The language that changes with war
The language battle also recounts an irreversible process. The 2019 law had already enshrined Ukrainian as the sole state language, but it was the war that made it a mark of identity. According to data from the Kyiv International Institute of Sociology (KIIS) and surveys reported by The Insider in 2025, 63% of Ukrainians speak Ukrainian at home, 13% Russian and 19% both languages equally. This is a significant increase from even 2020 alone, when Ukrainian was used in the household by only 52% and Russian by 25%.
In addition to this internal transformation, there are other significant elements. On a digital level, academic research shows that the use of Russian on social media was already declining before 2022, but with the invasion it fell rapidly: Twitter, Facebook, Instagram and TikTok have become laboratories for the ‘Ukrainianisation’ of communication.
The change is also marked on a political and social level: in December 2022, 80% of Ukrainians stated that Ukrainian should prevail “in all public spheres”, while only 15% supported the idea of a bilingual country – a drastic reduction from 33% five years earlier. The idea of an officially bilingual Ukraine has almost dissolved.
It should be noted, however, that territorial and age differences remain: in the eastern and southern regions and among the older generations, the use of Russian is even more frequent, while among the young and in the west of the country, Ukrainian clearly prevails.
Finally, the education system has become a decisive instrument for consolidating the process. In 2023, 98.4 per cent of secondary schools taught exclusively in Ukrainian and 99.1 per cent of students received instruction in this language. The Russian language, now marginal, was studied as a subject by just 768 students, compared to 454,800 in 2021: a collapse that photographs the acceleration of change.

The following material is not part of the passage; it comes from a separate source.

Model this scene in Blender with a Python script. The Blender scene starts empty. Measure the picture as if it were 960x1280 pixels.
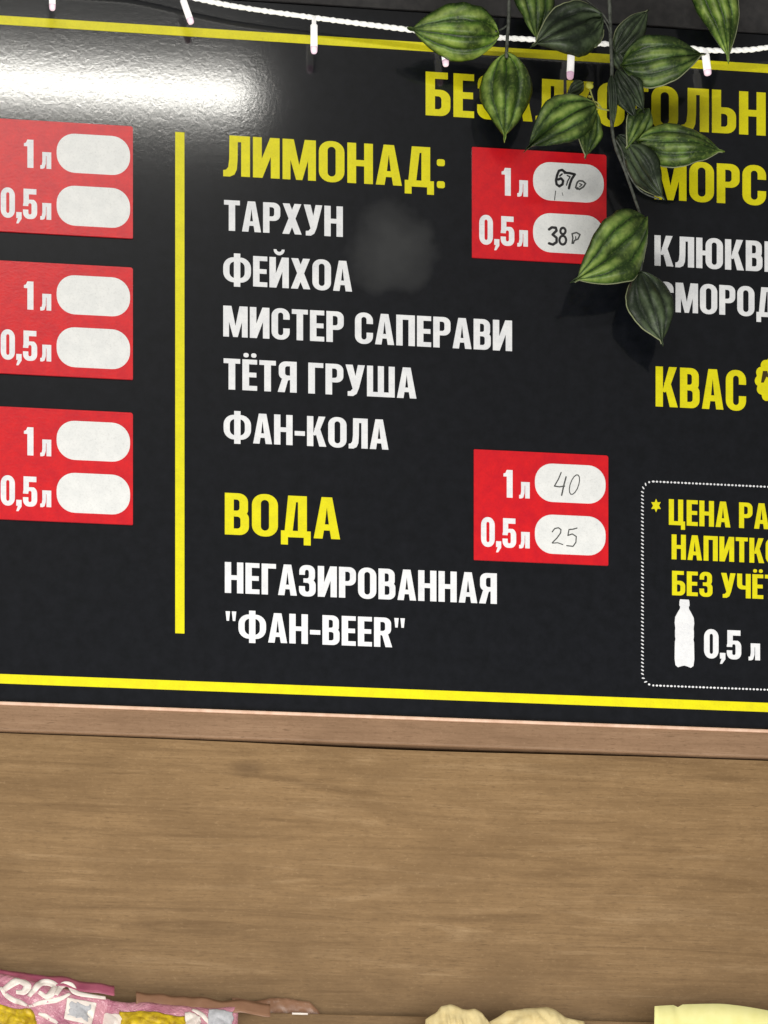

To demand a return to official bilingualism today is not realpolitik, but imperial nostalgia. Language, like faith, marks the now unbridgeable distance between Kyiv and Moscow.
Cracks beyond Ukraine
Away from the front, the Russian cultural and religious sphere is crumbling elsewhere. Latvia has broken ties with Moscow, declaring its own independent Orthodox Church. In Lithuania, pressure is growing for the same step, whilein Moldova, dozens of parishes have already chosen to join the Bessarabian Metropolia, linked to Bucharest. It is a movement that silently spreads and reminds us how, over the centuries, the strength of the Russian Empire was not only military, but made of rites, alphabets and symbols. Even in Central Asia , the switch to the Latin alphabet in Kazakhstan has a clear political meaning: to distance itself from the Russian matrix.

The Betrayal of Armenia
The Caucasus is perhaps the most dramatic example of this loss of trust. In 2023, during the Azeri offensive that emptied Nagorno-Karabakh, Russian troops did not lift a finger. In Yerevan, there was open talk of betrayal: the historical protector had left Armenia at the mercy of Baku. In 2025, the Armenian government even signed a peace agreement under a Western umbrella, mediated by the United States. For Moscow, which had always presented itself as the guarantor of the Caucasus, this was a huge blow.
Possible contagion
The war in Ukraine has not only redrawn borders, it has accelerated identity fractures. Putin’s every demand on language and church is proof that the Kremlin knows: its empire is crumbling in souls before it does on maps. If Ukraine does not turn back, the risk is that other peoples – from the Baltic Churches to the Moldavian communities, to Armenia and beyond – will decide to follow the same path. It is a process that the violence of 2022 has made irreversible.
Trump may host Putin and imagine a ‘grand bargain’, but the truth is that those conditions are already out of time. No decree will bring Ukrainians back to praying with Moscow or writing in Russian. The war has exploded rifts that were silent, and now they are widening like concentric circles.